- [EXERCISE OBJECTIVE] Retype exactly the lines from the first one through the line with "cam_d.clip_start = 1.0;", including both ends; skip any pictures.

▬▬▬▬▬▬▬▬▬▬

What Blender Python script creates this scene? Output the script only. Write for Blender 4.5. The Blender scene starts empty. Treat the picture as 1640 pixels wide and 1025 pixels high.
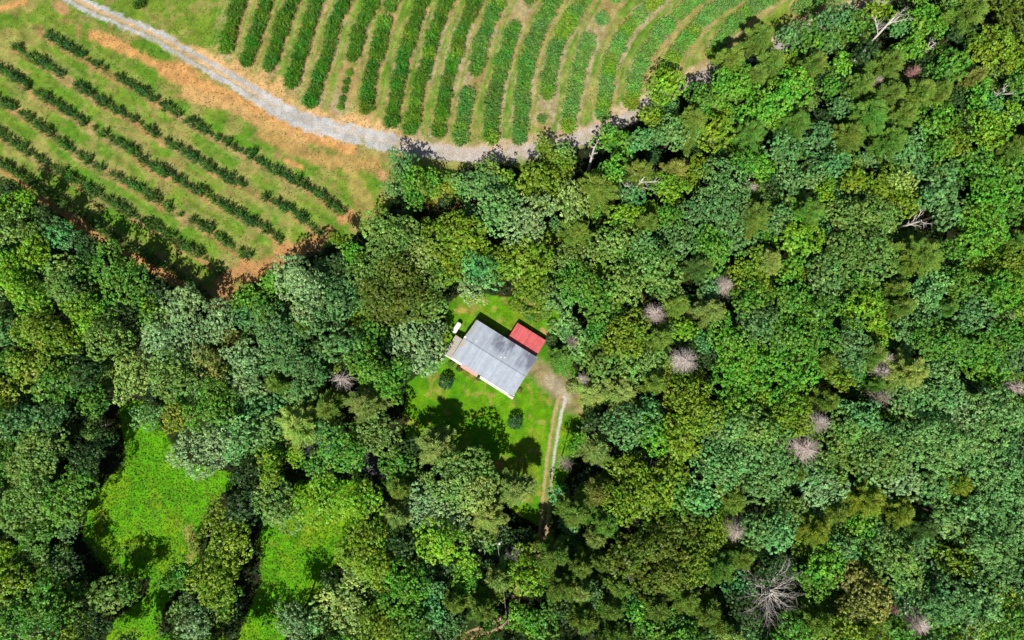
import bpy, math, random
import numpy as np
from mathutils import Vector, Matrix

# ------------------------------------------------------------------ camera, sky, sun
S = bpy.context.scene
COL = S.collection
CAM_H = 160.0
TILT = math.radians(4.0)
FPX = 1067.0                     # focal length in photo pixels (photo 1640 x 1025)
cam_d = bpy.data.cameras.new("camera"); cam = bpy.data.objects.new("camera", cam_d)
COL.objects.link(cam); S.camera = cam
cam.location = (0, 0, CAM_H); cam.rotation_euler = (TILT, 0, 0)
cam_d.sensor_fit = 'HORIZONTAL'; cam_d.sensor_width = 36.0
cam_d.lens = 36.0 * FPX / 1640.0
cam_d.clip_start = 1.0; cam_d.clip_end = 6000.0

SUN_EL = math.radians(55.0)
SH = Vector((0.27, 0.963))       # direction shadows fall on the ground (x right, y up)
sun_dir = Vector((-SH.x*math.cos(SUN_EL), -SH.y*math.cos(SUN_EL), math.sin(SUN_EL)))  # towards the sun
W = bpy.data.worlds.new("World"); S.world = W; W.use_nodes = True
nt = W.node_tree; bg = nt.nodes["Background"]
sky = nt.nodes.new("ShaderNodeTexSky"); sky.sky_type = 'NISHITA'; sky.sun_disc = False
sky.sun_elevation = SUN_EL; sky.sun_rotation = math.atan2(sun_dir.x, sun_dir.y)
nt.links.new(sky.outputs[0], bg.inputs[0]); bg.inputs[1].default_value = 0.058
sl = bpy.data.lights.new("sun", 'SUN'); sl.energy = 5.0; sl.angle = math.radians(0.5); sl.color = (1.0, 0.955, 0.88)
so = bpy.data.objects.new("sun", sl); COL.objects.link(so); so.location = (0, -60, 120)
so.rotation_euler = sun_dir.to_track_quat('Z', 'Y').to_euler()
S.view_settings.view_transform = 'Standard'; S.view_settings.look = 'None'
S.view_settings.exposure = 0.45; S.view_settings.gamma = 1.0; S.view_settings.use_curve_mapping = False

# ------------------------------------------------------------------ helpers
def lin(r, g, b):
    f = lambda c: (c/255/12.92) if c/255 <= 0.04045 else ((c/255+0.055)/1.055)**2.4
    return (f(r), f(g), f(b))

CT, ST = math.cos(TILT), math.sin(TILT)
def ground(u, v, z=0.0):
    """photo pixel -> world point at height z"""
    dx, dy, dz = (u-820.0)/FPX, -(v-512.5)/FPX, -1.0
    wy = dy*CT - dz*ST; wz = dy*ST + dz*CT
    s = (z - CAM_H)/wz
    return Vector((dx*s, wy*s, z))
def to_px(x, y):
    """world ground (arrays) -> photo pixel"""
    Z = -CAM_H
    cy = y*CT + Z*ST; cz = -y*ST + Z*CT
    return 820 + FPX*x/(-cz), 512.5 - FPX*cy/(-cz)
PX = 0.15                        # about metres per photo pixel on the ground

def npmesh(name, V, F, mats, smooth=False, fattr=None, vcol=None):
    """V (n,3), F (m,4) or (m,3) int arrays"""
    me = bpy.data.meshes.new(name)
    V = np.asarray(V, dtype=np.float32); F = np.asarray(F, dtype=np.int32)
    k = F.shape[1]
    me.vertices.add(len(V)); me.vertices.foreach_set("co", V.ravel())
    me.loops.add(F.size); me.loops.foreach_set("vertex_index", F.ravel())
    me.polygons.add(len(F))
    me.polygons.foreach_set("loop_start", np.arange(0, F.size, k, dtype=np.int32))
    me.polygons.foreach_set("loop_total", np.full(len(F), k, dtype=np.int32))
    if smooth: me.polygons.foreach_set("use_smooth", np.ones(len(F), dtype=bool))
    me.update(calc_edges=True)
    if fattr is not None:
        a = me.attributes.new("tint", 'FLOAT', 'FACE'); a.data.foreach_set("value", np.asarray(fattr, dtype=np.float32))
    if vcol is not None:
        for nm, arr in vcol.items():
            arr = np.asarray(arr, dtype=np.float32)
            if arr.ndim == 1:
                a = me.attributes.new(nm, 'FLOAT', 'POINT'); a.data.foreach_set("value", arr)
            else:
                a = me.attributes.new(nm, 'FLOAT_COLOR', 'POINT')
                a.data.foreach_set("color", np.concatenate([arr, np.ones((len(arr), 1), np.float32)], 1).ravel())
    for m in (mats if isinstance(mats, (list, tuple)) else [mats]): me.materials.append(m)
    return me

def link(name, me, parent=None, loc=None, rot=None, scale=None):
    o = bpy.data.objects.new(name, me); COL.objects.link(o)
    if parent: o.parent = parent
    if loc is not None: o.location = loc
    if rot is not None: o.rotation_euler = rot
    if scale is not None: o.scale = scale
    return o
def tag(o, label=None, cat=None, group=None, kind=None):
    if label: o["label"] = label
    if cat: o["category"] = cat
    if group: o["group"] = group
    if kind: o["kind"] = kind
    return o

class MB:
    """collects boxes, prisms, tubes into one mesh"""
    def __init__(s): s.v = []; s.f = []
    def poly(s, pts, faces):
        b = len(s.v); s.v += [tuple(p) for p in pts]; s.f += [tuple(b+i for i in f) for f in faces]
    def box(s, x0, x1, y0, y1, z0, z1):
        s.poly([(x0,y0,z0),(x1,y0,z0),(x1,y1,z0),(x0,y1,z0),(x0,y0,z1),(x1,y0,z1),(x1,y1,z1),(x0,y1,z1)],
               [(0,3,2,1),(4,5,6,7),(0,1,5,4),(1,2,6,5),(2,3,7,6),(3,0,4,7)])
    def slab(s, p, t):
        """four corner points, thickness t downwards"""
        q = [(a[0], a[1], a[2]-t) for a in p]
        s.poly(list(p)+q, [(0,1,2,3),(7,6,5,4),(0,4,5,1),(1,5,6,2),(2,6,7,3),(3,7,4,0)])
    def tube(s, p, q, r0, r1, n=6, cap=True):
        p = Vector(p); q = Vector(q); d = (q-p)
        if d.length < 1e-6: return
        d.normalize(); a = d.orthogonal().normalized(); b = d.cross(a)
        pts = []
        for c, r in ((p, r0), (q, r1)):
            for i in range(n):
                t = 2*math.pi*i/n; pts.append(c + a*(r*math.cos(t)) + b*(r*math.sin(t)))
        fs = [(i, (i+1) % n, n+(i+1) % n, n+i) for i in range(n)]
        if cap: fs += [tuple(range(n-1, -1, -1)), tuple(range(n, 2*n))]
        s.poly(pts, fs)
    def mesh(s, name, mat):
        me = bpy.data.meshes.new(name); me.from_pydata(s.v, [], s.f); me.update(); me.materials.append(mat); return me
    def build(s, name, mat, parent=None, **k): return link(name, s.mesh(name, mat), parent, **k)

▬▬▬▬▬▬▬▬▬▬

- [RESULT FOR THIS EXERCISE]
What Blender Python script creates this scene? Output the script only. Write for Blender 4.5. The Blender scene starts empty. Treat the picture as 1640 pixels wide and 1025 pixels high.
import bpy, math, random
import numpy as np
from mathutils import Vector, Matrix

# ------------------------------------------------------------------ camera, sky, sun
S = bpy.context.scene
COL = S.collection
CAM_H = 160.0
TILT = math.radians(4.0)
FPX = 1067.0                     # focal length in photo pixels (photo 1640 x 1025)
cam_d = bpy.data.cameras.new("camera"); cam = bpy.data.objects.new("camera", cam_d)
COL.objects.link(cam); S.camera = cam
cam.location = (0, 0, CAM_H); cam.rotation_euler = (TILT, 0, 0)
cam_d.sensor_fit = 'HORIZONTAL'; cam_d.sensor_width = 36.0
cam_d.lens = 36.0 * FPX / 1640.0
cam_d.clip_start = 1.0; cam_d.clip_end = 6000.0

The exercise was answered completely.